La Ley de Murphy

La Ley de Murphy
Eloy M. Cebrián

martes, 10 de julio de 2012

Parálisis del supermercado




Hace unas semanas, desde esta misma columna, arremetí contra los smartphones y todos esos artefactos que, lejos de facilitarnos la comunicación, están consiguiendo alienarnos y apartarnos de las personas que tenemos más cerca. Uno ya cuenta con edad suficiente como para tener sus detractores, y no tardó en aparecer quien me acusó de haber escrito un artículo atravesado de moral “neoludita”, lo que me dejó perplejo y un tanto mosqueado. Según la bendita Wikipedia, los luditas eran los seguidores de Ned Ludd, quienes, en los días de la revolución industrial, destruían las máquinas porque las consideraban un peligro para sus puestos de trabajo. En resumidas cuentas, me estaban acusando de troglodita, de retrógrado, de enemigo del progreso. Y lo curioso es que no me sentí ofendido. Es más, concluí que, de algún modo, a mi detractor no le faltaba razón.

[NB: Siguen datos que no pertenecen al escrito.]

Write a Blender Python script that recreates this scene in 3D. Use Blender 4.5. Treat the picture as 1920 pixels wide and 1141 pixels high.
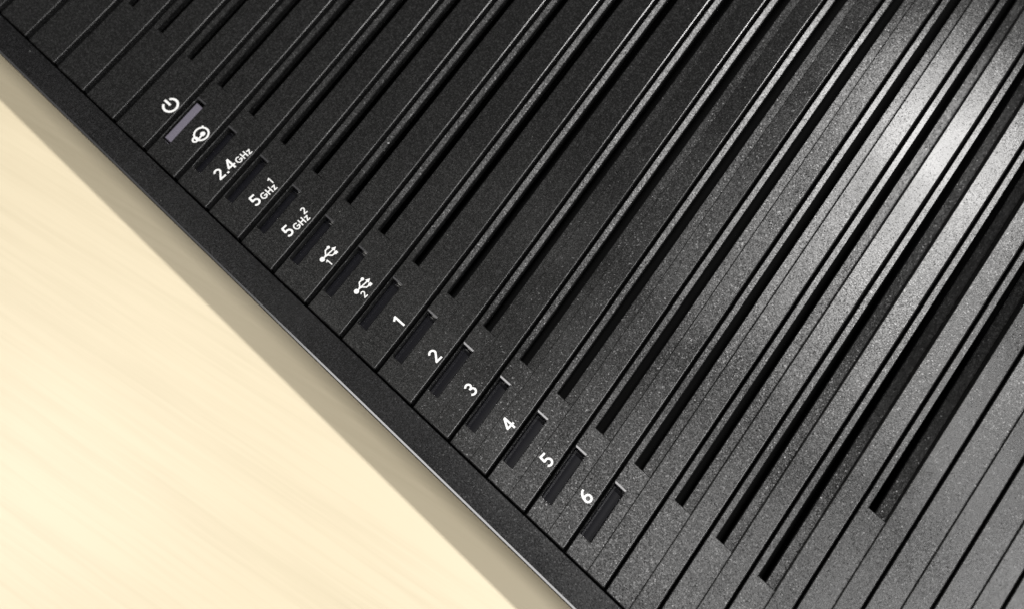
import bpy, math, random
from mathutils import Matrix, Vector

random.seed(7)
scene = bpy.context.scene
for o in list(bpy.data.objects):
    bpy.data.objects.remove(o, do_unlink=True)
col = scene.collection

# ------------------------------------------------------------------ units
# everything below is laid out in "louvre units": one louvre pitch = 6 units = 8 mm
S = 0.008 / 6.0
PITCH = 6.0
ALPHA = math.radians(97.9045)          # the louvres lean 8 degrees against the front edge
CA, SA = math.cos(ALPHA), math.sin(ALPHA)

# ------------------------------------------------------------------ camera
CAM_POS = Vector((107.5441, -14.9562, 120.2010))
RIGHT = Vector((0.724833, 0.688911, 0.004403))
UP = Vector((-0.648435, 0.68006, 0.342128))
BACK = Vector((0.232701, -0.25084, 0.939643))
cam_d = bpy.data.cameras.new("camera")
cam = bpy.data.objects.new("camera", cam_d)
col.objects.link(cam)
m = Matrix.Identity(4)
for i in range(3):
    m[i][0], m[i][1], m[i][2], m[i][3] = RIGHT[i], UP[i], BACK[i], CAM_POS[i] * S
cam.matrix_world = m
cam_d.sensor_width = 36.0
cam_d.lens = 36.0 * 2000.0 / 1920.0
cam_d.clip_start = 0.01
cam_d.clip_end = 20.0
cam_d.dof.use_dof = True
cam_d.dof.focus_distance = 0.166
cam_d.dof.aperture_fstop = 16.0
scene.camera = cam

# ------------------------------------------------------------------ world, lamps, exposure
world = bpy.data.worlds.new("World")
scene.world = world
world.use_nodes = True
bg = world.node_tree.nodes["Background"]
bg.inputs[0].default_value = (1.0, 0.97, 0.93, 1)
bg.inputs[1].default_value = 0.09

def area_lamp(name, direction, dist, sx, sy, power, color, target=(100, 30, 0)):
    d = bpy.data.lights.new(name, 'AREA')
    d.shape = 'RECTANGLE'
    d.size, d.size_y = sx, sy
    d.energy = power
    d.color = color
    o = bpy.data.objects.new(name, d)
    col.objects.link(o)
    t = Vector(target) * S
    dv = Vector(direction).normalized()
    o.location = t + dv * dist
    o.rotation_euler = dv.to_track_quat('Z', 'Y').to_euler()
    return o

area_lamp("ceiling_lamp_key", (0.0, 0.53, 1.0), 1.0, 0.10, 0.05, 23.5, (1.0, 0.985, 0.97))
area_lamp("ceiling_lamp_side", (0.52, -0.03, 1.0), 0.7, 0.20, 0.14, 6.0, (1.0, 0.99, 0.98))
area_lamp("ceiling_lamp_front", (-0.40, -0.16, 1.0), 0.42, 0.12, 0.12, 0.72, (1.0, 0.98, 0.92), (34, -44, -7))
area_lamp("bevel_fill_side", (1.0, -0.30, 0.55), 1.6, 0.55, 0.55, 10.0, (0.95, 0.97, 1.0))  # added soft lamp in place of bright room walls, lights the blades' right bevels
area_lamp("rim_fill_front", (-0.10, -1.0, 0.85), 1.6, 1.0, 0.6, 12.0, (1.0, 0.98, 0.97))  # unseen fill lamp, added to brighten the rim edge and blade fronts

scene.view_settings.view_transform = 'Standard'
scene.view_settings.look = 'None'
scene.view_settings.gamma = 1.0
scene.view_settings.exposure = 0.0
scene.view_settings.use_curve_mapping = False
scene.render.engine = 'CYCLES'

# ------------------------------------------------------------------ materials
def new_mat(name):
    mt = bpy.data.materials.new(name)
    mt.use_nodes = True
    nt = mt.node_tree
    return mt, nt, nt.nodes["Principled BSDF"]

def plastic(name, base, rough, grain=1.0, cell=6000.0, ior=1.38):
    """moulded black plastic with a fine spark-eroded grain and a few facets that glint"""
    mt, nt, b = new_mat(name)
    N, L = nt.nodes, nt.links
    tc = N.new("ShaderNodeTexCoord")
    def facets(scale, amount, rare):
        vor = N.new("ShaderNodeTexVoronoi")
        vor.inputs["Scale"].default_value = scale
        L.new(tc.outputs["Object"], vor.inputs["Vector"])
        sub = N.new("ShaderNodeVectorMath"); sub.operation = 'SUBTRACT'
        L.new(vor.outputs["Color"], sub.inputs[0])
        sub.inputs[1].default_value = (0.5, 0.5, 0.5)
        scl = N.new("ShaderNodeVectorMath"); scl.operation = 'SCALE'
        L.new(sub.outputs[0], scl.inputs[0])
        if rare:
            wn = N.new("ShaderNodeTexWhiteNoise")
            L.new(vor.outputs["Color"], wn.inputs["Vector"])
            gt = N.new("ShaderNodeMath"); gt.operation = 'GREATER_THAN'
            L.new(wn.outputs["Value"], gt.inputs[0])
            gt.inputs[1].default_value = 1.0 - rare
            mul = N.new("ShaderNodeMath"); mul.operation = 'MULTIPLY'
            L.new(gt.outputs[0], mul.inputs[0])
            mul.inputs[1].default_value = amount
            L.new(mul.outputs[0], scl.inputs["Scale"])
        else:
            scl.inputs["Scale"].default_value = amount
        return scl, vor
    f1, vor = facets(cell, 0.075 * grain, 0)
    f2, _ = facets(cell * 0.85, 0.16 * grain, 0.25)
    noi = N.new("ShaderNodeTexNoise")
    noi.inputs["Scale"].default_value = cell * 0.7
    noi.inputs["Detail"].default_value = 3.0
    L.new(tc.outputs["Object"], noi.inputs["Vector"])
    bump = N.new("ShaderNodeBump")
    bump.inputs["Strength"].default_value = 0.12 * grain
    bump.inputs["Distance"].default_value = 0.00012
    L.new(noi.outputs["Fac"], bump.inputs["Height"])
    a1 = N.new("ShaderNodeVectorMath"); a1.operation = 'ADD'
    L.new(bump.outputs[0], a1.inputs[0]); L.new(f1.outputs[0], a1.inputs[1])
    a2 = N.new("ShaderNodeVectorMath"); a2.operation = 'ADD'
    L.new(a1.outputs[0], a2.inputs[0]); L.new(f2.outputs[0], a2.inputs[1])
    nrm = N.new("ShaderNodeVectorMath"); nrm.operation = 'NORMALIZE'
    L.new(a2.outputs[0], nrm.inputs[0])
    # a gaussian-tailed sheen over a black body (softer shoulders than the default lobe)
    dif = N.new("ShaderNodeBsdfDiffuse")
    glo = N.new("ShaderNodeBsdfGlossy")
    glo.distribution = 'BECKMANN'
    fre = N.new("ShaderNodeFresnel")
    fre.inputs["IOR"].default_value = ior
    mixs = N.new("ShaderNodeMixShader")
    for nd in (dif, glo, fre):
        L.new(nrm.outputs[0], nd.inputs["Normal"])
    L.new(fre.outputs[0], mixs.inputs[0])
    L.new(dif.outputs[0], mixs.inputs[1])
    L.new(glo.outputs[0], mixs.inputs[2])
    N.remove(b)
    L.new(mixs.outputs[0], N["Material Output"].inputs["Surface"])
    # wide uneven patches of handling sheen
    big = N.new("ShaderNodeTexNoise")
    big.inputs["Scale"].default_value = 70.0
    big.inputs["Detail"].default_value = 5.0
    L.new(tc.outputs["Object"], big.inputs["Vector"])
    mr = N.new("ShaderNodeMapRange")
    mr.inputs["From Min"].default_value = 0.3
    mr.inputs["From Max"].default_value = 0.7
    mr.inputs["To Min"].default_value = rough - 0.025
    mr.inputs["To Max"].default_value = rough + 0.025
    L.new(big.outputs["Fac"], mr.inputs["Value"])
    L.new(mr.outputs[0], glo.inputs["Roughness"])
    # pale dust specks
    dv = N.new("ShaderNodeTexVoronoi")
    dv.inputs["Scale"].default_value = 620.0
    L.new(tc.outputs["Object"], dv.inputs["Vector"])
    dw = N.new("ShaderNodeTexWhiteNoise")
    L.new(dv.outputs["Color"], dw.inputs["Vector"])
    near = N.new("ShaderNodeMath"); near.operation = 'LESS_THAN'
    L.new(dv.outputs["Distance"], near.inputs[0]); near.inputs[1].default_value = 0.07
    some = N.new("ShaderNodeMath"); some.operation = 'GREATER_THAN'
    L.new(dw.outputs["Value"], some.inputs[0]); some.inputs[1].default_value = 0.93
    dust = N.new("ShaderNodeMath"); dust.operation = 'MULTIPLY'
    L.new(near.outputs[0], dust.inputs[0]); L.new(some.outputs[0], dust.inputs[1])
    mixc = N.new("ShaderNodeMix"); mixc.data_type = 'RGBA'
    L.new(dust.outputs[0], mixc.inputs[0])
    # pigment grain: every little cell a touch lighter or darker
    gw = N.new("ShaderNodeTexWhiteNoise")
    L.new(vor.outputs["Color"], gw.inputs["Vector"])
    gp = N.new("ShaderNodeMath"); gp.operation = 'POWER'
    L.new(gw.outputs["Value"], gp.inputs[0]); gp.inputs[1].default_value = 3.0
    gm = N.new("ShaderNodeMath"); gm.operation = 'MULTIPLY_ADD'
    L.new(gp.outputs[0], gm.inputs[0]); gm.inputs[1].default_value = 1.7; gm.inputs[2].default_value = 0.55
    gs = N.new("ShaderNodeVectorMath"); gs.operation = 'SCALE'
    gs.inputs[0].default_value = base
    L.new(gm.outputs[0], gs.inputs["Scale"])
    L.new(gs.outputs[0], mixc.inputs[6])
    mixc.inputs[7].default_value = (0.045, 0.045, 0.043, 1)
    L.new(mixc.outputs[2], dif.inputs["Color"])
    return mt

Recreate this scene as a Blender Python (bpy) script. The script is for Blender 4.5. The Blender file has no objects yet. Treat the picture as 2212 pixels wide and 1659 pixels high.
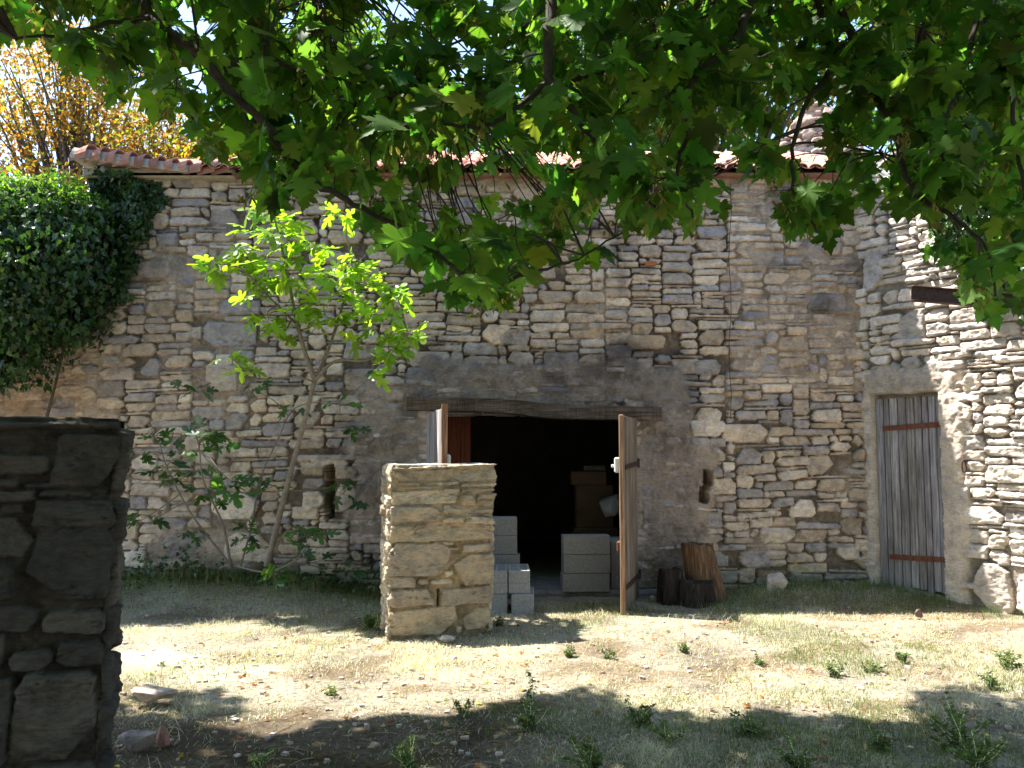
import bpy, math
import numpy as np
from math import radians as R

# ------------------------------------------------------------ camera, world, sun, exposure
sc = bpy.context.scene
COL = sc.collection
CAM_H = 1.6; TILT = 4.35; F = 1853.0
cam_d = bpy.data.cameras.new('camera'); cam = bpy.data.objects.new('camera', cam_d); COL.objects.link(cam)
cam.location = (0, 0, CAM_H); cam.rotation_euler = (R(90+TILT), 0, 0)
cam_d.sensor_width = 36; cam_d.lens = 36*F/2212; cam_d.clip_start = .05; cam_d.clip_end = 2000
sc.camera = cam
SUN = np.array([-.74, .28, 1.40]); SUN = SUN/np.linalg.norm(SUN)      # direction towards the sun
w = bpy.data.worlds.new('World'); sc.world = w; w.use_nodes = True
nt = w.node_tree; nt.nodes.clear()
sky = nt.nodes.new('ShaderNodeTexSky'); sky.sky_type = 'NISHITA'; sky.sun_disc = False
sky.sun_elevation = math.asin(SUN[2]); sky.sun_rotation = math.atan2(SUN[0], SUN[1])
sky.air_density = 1.15; sky.dust_density = .6; sky.ozone_density = 1.6
bg = nt.nodes.new('ShaderNodeBackground'); bg.inputs['Strength'].default_value = .12
ow = nt.nodes.new('ShaderNodeOutputWorld')
nt.links.new(sky.outputs[0], bg.inputs[0]); nt.links.new(bg.outputs[0], ow.inputs[0])
sl = bpy.data.lights.new('sun', 'SUN'); sl.energy = 5.0; sl.angle = R(.53); sl.color = (1, .95, .87)
so = bpy.data.objects.new('sun', sl); COL.objects.link(so)
from mathutils import Vector
so.rotation_euler = Vector(SUN).to_track_quat('Z', 'Y').to_euler(); so.location = (-6, 4, 14)
sc.view_settings.view_transform = 'Standard'; sc.view_settings.look = 'None'
sc.view_settings.exposure = 1.8; sc.view_settings.gamma = 1
sc.cycles.max_bounces = 8; sc.cycles.diffuse_bounces = 5; sc.cycles.transmission_bounces = 5; sc.cycles.glossy_bounces = 2

rng = np.random.default_rng(7)
ct, st = math.cos(R(TILT)), math.sin(R(TILT))
def P(px, py, Y):
    """the place at depth Y that is seen at (px, py) of a 2212 x 1659 picture"""
    u = (px-1106)/F; v = (829.5-py)/F
    k = Y/(ct - v*st)
    return np.array([u*k, Y, CAM_H + (st + v*ct)*k])
def proj(p):
    p = np.asarray(p, float); x = p[..., 0]; y = p[..., 1]; z = p[..., 2]-CAM_H
    d = np.maximum(y*ct + z*st, 1e-3); v = (-y*st + z*ct)/d
    return 1106 + F*x/d, 829.5 - F*v, y*ct+z*st

# ------------------------------------------------------------ noise
def _h(ix, iy, seed):
    n = (ix.astype(np.int64)*374761393 + iy.astype(np.int64)*668265263 + seed*974634777) & 0x7fffffff
    n = ((n ^ (n >> 13))*1274126177) & 0x7fffffff
    n = n ^ (n >> 16)
    return (n & 0xffff)/65535.0
def vn(x, y, seed=0):
    x = np.asarray(x, float); y = np.asarray(y, float)
    ix = np.floor(x); iy = np.floor(y); fx = x-ix; fy = y-iy
    fx = fx*fx*(3-2*fx); fy = fy*fy*(3-2*fy)
    a = _h(ix, iy, seed); b = _h(ix+1, iy, seed); c = _h(ix, iy+1, seed); d = _h(ix+1, iy+1, seed)
    return ((a*(1-fx)+b*fx)*(1-fy) + (c*(1-fx)+d*fx)*fy)*2-1
def fbm(x, y, seed=0, o=4, g=.5):
    r = 0; a = 1; t = 0
    for i in range(o):
        r = r + a*vn(x*2**i+i*17.3, y*2**i-i*9.1, seed+i); t += a; a *= g
    return r/t
def smooth(a, b, x):
    t = np.clip((x-a)/(b-a), 0, 1); return t*t*(3-2*t)

# ------------------------------------------------------------ object helpers
def tag(o, label=None, cat=None, group=None, kind=None):
    if label: o['label'] = label
    if cat: o['category'] = cat
    if group: o['group'] = group
    if kind: o['kind'] = kind
    return o
def empty(name, loc=(0, 0, 0), label=None, cat=None, group=None, rz=0):
    o = bpy.data.objects.new(name, None); COL.objects.link(o); o.location = loc; o.rotation_euler = (0, 0, rz)
    o.empty_display_size = .1
    return tag(o, label, cat, group)
def mesh(name, V, Fc, mat, parent=None, col=None, smooth_=False, loc=None):
    """Fc: an (M,k) array, or a list of faces. col: (N,3) colour for each vertex"""
    V = np.asarray(V, float).reshape(-1, 3)
    me = bpy.data.meshes.new(name)
    if isinstance(Fc, np.ndarray):
        M, k = Fc.shape
        me.vertices.add(len(V)); me.vertices.foreach_set('co', V.ravel().astype(np.float32))
        me.loops.add(M*k); me.loops.foreach_set('vertex_index', Fc.ravel().astype(np.int32))
        me.polygons.add(M); me.polygons.foreach_set('loop_start', (np.arange(M)*k).astype(np.int32))
        me.update(calc_edges=True)
    else:
        me.from_pydata([tuple(v) for v in V], [], [tuple(int(i) for i in f) for f in Fc])
    if col is not None:
        a = me.color_attributes.new('Col', 'FLOAT_COLOR', 'POINT')
        c = np.ones((len(V), 4), np.float32); c[:, :3] = col
        a.data.foreach_set('color', c.ravel())
    if smooth_: me.polygons.foreach_set('use_smooth', np.ones(len(me.polygons), bool))
    me.materials.append(mat)
    o = bpy.data.objects.new(name, me); COL.objects.link(o)
    if parent is not None:
        o.parent = parent
        if loc is None:                                     # V given in world space: move it into the parent's space
            bpy.context.view_layer.update()
            o.matrix_parent_inverse = parent.matrix_world.inverted()
    if loc is not None: o.location = loc
    return o
class MB:
    """collects boxes, tubes and prisms into one mesh"""
    def __init__(s): s.v = []; s.f = []; s.n = 0; s.c = []
    def add(s, V, Fs, c=(1, 1, 1)):
        V = np.asarray(V, float)
        s.v.append(V); s.f += [tuple(int(i)+s.n for i in f) for f in Fs]; s.n += len(V)
        c = np.asarray(c, float); s.c.append(np.tile(c, (len(V), 1)) if c.ndim == 1 else c)
    def box(s, lo, hi, c=(1, 1, 1), bev=.004, rot=None, org=(0, 0, 0)):
        lo = np.array(lo, float); hi = np.array(hi, float); b = min(bev, (hi-lo).min()*.45)
        V = []; idx = {}
        for ax in range(3):                                  # a chamfered box: three rings of face corners
            for sx in (0, 1):
                for sy in (0, 1):
                    for sz in (0, 1):
                        q = [sx, sy, sz]; p = []
                        for k in range(3):
                            e = (lo[k], hi[k])[q[k]]; i = (1, -1)[q[k]]*b
                            p.append(e if k == ax else e+i)
                        idx[(ax, sx, sy, sz)] = len(V); V.append(p)
        Fs = []
        I = lambda ax, *q: idx[(ax,)+tuple(q)]
        for sgn in (0, 1):
            f = [I(0, sgn, 0, 0), I(0, sgn, 1, 0), I(0, sgn, 1, 1), I(0, sgn, 0, 1)]; Fs.append(f if sgn else f[::-1])
            f = [I(1, 0, sgn, 0), I(1, 0, sgn, 1), I(1, 1, sgn, 1), I(1, 1, sgn, 0)]; Fs.append(f if sgn else f[::-1])
            f = [I(2, 0, 0, sgn), I(2, 1, 0, sgn), I(2, 1, 1, sgn), I(2, 0, 1, sgn)]; Fs.append(f if sgn else f[::-1])
        for a in (0, 1):
            for b_ in (0, 1):
                Fs.append([I(0, a, b_, 0), I(0, a, b_, 1), I(1, a, b_, 1), I(1, a, b_, 0)])
                Fs.append([I(0, a, 0, b_), I(0, a, 1, b_), I(2, a, 1, b_), I(2, a, 0, b_)])
                Fs.append([I(1, 0, a, b_), I(1, 1, a, b_), I(2, 1, a, b_), I(2, 0, a, b_)])
        for a in (0, 1):
            for b_ in (0, 1):
                for c_ in (0, 1): Fs.append([I(0, a, b_, c_), I(1, a, b_, c_), I(2, a, b_, c_)])
        V = np.array(V)
        if rot is not None: V = V @ np.asarray(rot).T
        s.add(V+np.asarray(org), Fs, c)
    def tube(s, pts, rad, n=8, c=(1, 1, 1), cap=True, wob=0, seed=0):
        V, Fs = tube(pts, rad, n, cap, wob, seed); s.add(V, Fs, c)
    def build(s, name, mat, parent=None, smooth_=False, loc=None):
        return mesh(name, np.concatenate(s.v), s.f, mat, parent, np.concatenate(s.c), smooth_, loc)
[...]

La prueba la he tenido al observar que estoy aquejado de un extraño síndrome para el que no encuentro precedentes, ni en la Wikipedia ni en ningún sitio. Como me parece presuntuoso denominarlo “el síndrome de Cebrián”, he decidido llamarlo “parálisis del supermercado”. Como su propio nombre indica, el problema sobreviene cuando estoy haciendo la compra, ya sea en el supermercado de mi barrio o en una gran superficie. Y no importa que esté familiarizado con el establecimiento o que lleve mi lista de la compra confeccionada de casa. La cuestión es que siempre llega un momento en que me quedó paralizado, incapaz de moverme o de tomar decisiones, como un conejo deslumbrado por los faros de un auto en medio de la carretera. De repente noto mi mente saturada por ese aluvión de marcas, por esa abundancia de productos, y los pasillos del supermercado se convierten en los corredores de un laberinto del que nunca seré capaz de salir. El estupor dura poco, apenas unos instantes, pero basta para dejarme aturdido para el resto del día. Me siento como un ciudadano del pasado que hubiera viajado en el tiempo, incapaz de comprender nada, anacrónico, deslocalizado.

Por eso disfruto tanto cuando tengo vacaciones y vengo a pasar unos días a mi casa de Carcelén, desde donde ahora tecleo estas líneas. Mucha gente de aquí hace su compra en los supermercados de Albacete o de Ayora. Yo, en cambio, aprovecho para acudir a las tiendecillas del pueblo, especialmente a la de Juan y Teresa, que está junto al bar de Florinda, al pasar el castillo. En apenas veinte metros cuadrados uno encuentra todas las cosas que pueda necesitar, desde productos de droguería a artículos de costura, pasando por toda la variedad de alimentos que aconseja la dieta mediterránea. No hay pasillos, no hay megafonía para anunciar ofertas, no hay cartelitos, no hay cajeras marimandonas, no hay colas ni gente malhumorada, no hay prisas. La gente entra y espera a que Juan o Teresa los atiendan. Y muchas veces aprovechan para sentarse y hacer un rato de tertulia, porque aquí, en Carcelén, el tiempo y la vida transcurren de otra manera.

La tienda de Juan y Teresa, igual que las otras dos o tres tiendas del pueblo, es una especie de microcosmos donde las reglas son distintas de las que imperan en los grandes almacenes y supermercados. Detrás de ellas no hay una gran empresa multinacional ni un potentado bocazas a lo Juan Roig, solamente hay familias que se esfuerzan por salir adelante a pesar de las enormes dificultades de una España rural cada vez más despoblada y olvidada.

Ojalá hubiera más tiendas de este tipo en las capitales. Yo haría mi compra allí sin dudarlo un momento, aunque mis detractores me acusaran de “neoludita”. Allá ellos.